Он насиловал меня социальностью, уродовал, давил, переделывал. Я пыталась говорить, что больше не могу, что мне нужен разворот в другую сторону. Он не понимал ни меня, ни того, что происходит со мной, что социальность делает со мной, что делает она с ним. После защиты кандидатской он настаивал, чтобы начала делать докторскую. Меня он воспринимал как кусок мрамора, из которого можно высекать то, что ему кажется нужным и угодным. Он ошибся. Нельзя с живым обращаться как с вещью. Живое этого не прощает. Но он не понял этого и не простил.

Жалея себя, писал стихи, которые все делали понятным в наших отношениях даже постороннему.

Когда Галатея открыла глаза,
Она ужаснулась: - Какая берлога!
И этот урод – мне завещанный Богом
Супруг? Лучше в камень вернуться назад…
Нет, нет! Я же помню – он гладил меня.
Терпеть не могу этой каменной пытки!
Живой или мертвой, но здесь я и дня
Уже не останусь. А он – не в убытке.
Пусть камень, но я же дарила ему
Надежду и негу. Отныне – довольно.
Я в сердце живое иного приму!
И все ж, расставаться немножечко больно…
Он долгие дни надо мной колдовал,
Он долгие ночи молился и верил.
Но поздно! Противен мне темный подвал.
К свободе и солнцу распахнуты двери!
Впредь будет умнее в своем ремесле.
Богинь оживлять, это - дело пустое.
Он – смертный и смертного только достоин,
Особенно, если – и болен, и сед!
Подумала так и ушла навсегда.
А мастер, весь белый от мраморной пыли,
Ей вслед прошептал: - Мы друг друга любили!
И ты еще снова вернешься сюда.

Париж стал взрывом, лопнувшим нарывом и прорвавшимся гноем. Взрыв произошел помимо моей воли. Я не хотела, но он случился.

Мой пунктирный мир так слаб, хил, нежен, часто редуцируются старые стереотипы. Новые закрепляются с трудом. Весы слишком не равновесны, перекос в старое слишком силен. А мне нужны только мир и покой внутри себя.

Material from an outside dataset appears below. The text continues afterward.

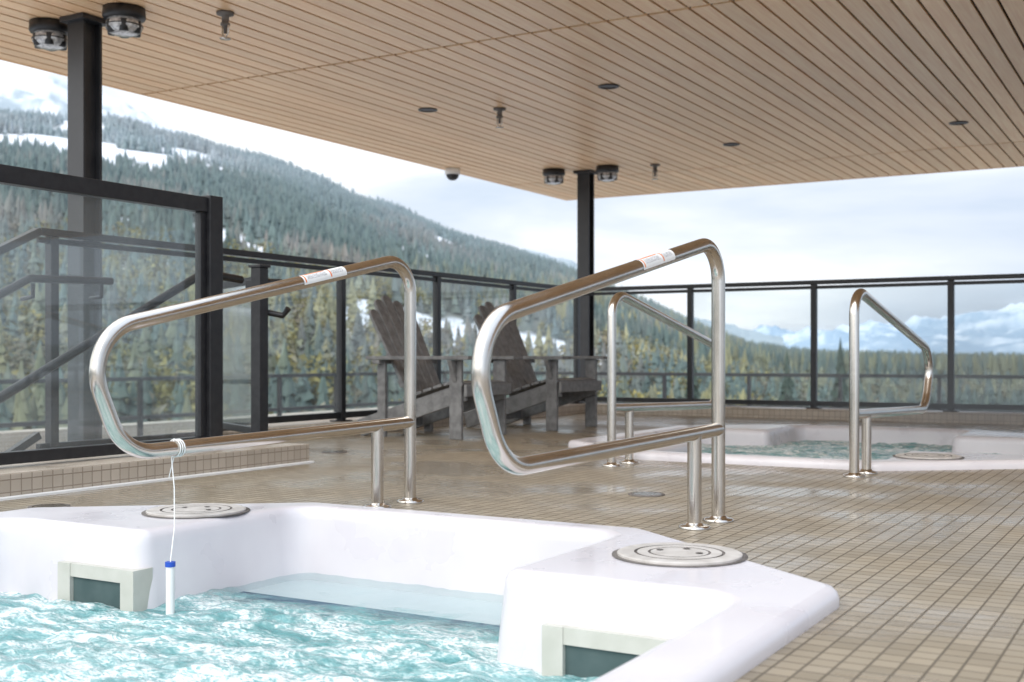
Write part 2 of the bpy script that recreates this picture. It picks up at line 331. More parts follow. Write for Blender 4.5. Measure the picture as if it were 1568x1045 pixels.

Он пришел на другое утро после отъезда мужа. Я лежала. Обошел все углы квартиры: мне было стыдно, противно, обидно, нагрубила: «Все обсмотрел? Неужели не понимаешь, что это неприлично?! Как на Ольгиных похоронах: люди приходили смотреть на горе других». Ушел. Он тогда видел возможность рождения нового, я - смерть старого, хотя все было одновременно.

08 января 1995
Все праздники читала «Игру в бисер». Весь смысл ее, в самом конце, где жизнь показана игрой в бисер: красивая, чудная, чарующая, но игра. А есть настоящее - дух, и вся книга как бы переворачивается, как песочные часы. Истина, наверное, посередине: пока есть перетекание из одного в другое, человек остается существенным. Как только локализуется только в одном пространстве (неважно – только в духе или только в мире) происходит его зависание, т.к. нет второго полюса. Взаимодействие полюсов дает полноту существования, напряжение, одно питает другое. Эта тема с множеством вариаций встречается постоянно (а может быть, мое состояние видит эту тему везде, даже там, где ее нет). И Набоков, и Хайдеггер, и Гессе. А может быть, и не только они, а все, кто вынужден жить и там и тут, и искать меру того и другого.

В книге много интересного: «ступени» в жизни, переход из одной точки мира и жизни – в другую, выход за пределы, сопряженные с особым состоянием – пробуждением. Внутреннее ощущение начала конца. Не один раз переживала это состояние: чувствуешь его сначала только по мелким приметам. Но особенно ясно это становится видно, когда находишься на самой, казалось бы, вершине.

Первый муж и предчувствие развода: впервые, когда лежала с маленьким сыном в больнице. Он сильно болел. Потом уже яснее, когда ему было 8 месяцев (под Новый 1973 год). Остальные три года были только годами доживания. Второй муж – даже не помню, когда это началось, пожалуй, с момента моей защиты. Часто в голову приходили и ужасали мысли, что жить с ним придется до конца жизни. В Париже поняла, что развод стал неотвратим.

Предощущение разрыва с ним впервые появилось в Венеции, когда он был на вершине счастья и любви, а я ощущала конец. Сейчас идет доживание. Пока не изживешь, не пройдешь до конца, не уйдешь. Но уход начинается тогда, когда ты – на вершине, когда все уже свершилось.